Karin Loosen war von 2008 bis 2012 1. Vorsitzende des Bund Deutscher Architekten und Architektinnen BDA der Freien und Hansestadt Hamburg e. V.. 2014 wurde sie zur Präsidentin der Hamburgischen Architektenkammer gewählt und ist damit die erste Frau in diesem Amt seit der Kammergründung im November 1965. Sie ist Vorstandsmitglied der Bundesarchitektenkammer, Beiratsmitglied der HafenCity Hamburg GmbH und seit Mai 2017 stellvertretende Vorsitzende des Beirates der Bundesstiftung Baukultur. Seit Mai 2019 ist sie Mitglied der Stadtgestaltungskommission München.

Patrick Lüth

Yvon Chouinard: Let My People Go Surfing. The Education of a Reluctant Businessman. Penguin, 2006.
Yvon Chouinard erzählt unterhaltsam, wie er aus seiner Lebensphilosophie ein erfolgreiches Unternehmen formte. Nicht zuletzt dadurch, dass er seinen Mitarbeiterinnen und Mitarbeitern viele Freiheiten zugestand. Diesen Weg finde ich sehr inspirierend, vermutlich auch deswegen, weil das Vertrauen in die Eigenverantwortung und in die Kreativität jedes einzelnen ebenso zur zentralen Philosophie von Snøhetta gehört.

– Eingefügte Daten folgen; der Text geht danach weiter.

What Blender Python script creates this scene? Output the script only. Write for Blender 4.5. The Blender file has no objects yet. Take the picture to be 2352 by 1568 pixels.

Andreas Nierhaus: Los Angeles Modernism Revisited: Häuser von Neutra, Schindler, Ain und Zeitgenossen, Park Books, 2020.
Andreas Nierhaus und David Schreyer werfen einen erfrischenden, neuen Blick auf die Architekturklassiker der kalifornischen Moderne – eine Perspektive, die auch interessante Aspekte für die Arbeit heute aufzeigen. Und  David Schreyers Fotografien faszinieren und inspirieren mich.

Patrick Lüth
Der Architekt Patrick Lüth leitet seit 2011 das Snøhetta Studio in Innsbruck. 2005 begann er nach seinem Architekturstudium in Innsbruck als Praktikant im Büro in Oslo. Dort war er an zahlreichen internationalen Architektur-Wettbewerben und an einigen der spektakulärsten Design-Einreichungen von Snøhetta beteiligt.
Das Studio Innsbruck baute er zu einem Büro mir rund 30 Mitarbeitenden aus. Er zeichnet unter anderem verantwortlich für die Swarovski-Projekte »Kristallwelten Evolution« und Manufaktur, ein innovativer Bau für Produktion und kreative Zusammenarbeit, für die Design-Studie für ein neues Museumsquartier in Bozen, den Masterplan für ein neues Stadtquartier in Budapest, die Konversion des Areals einer alten Tabakfabrik in Verona sowie für Hotel- und Tourismusprojekte.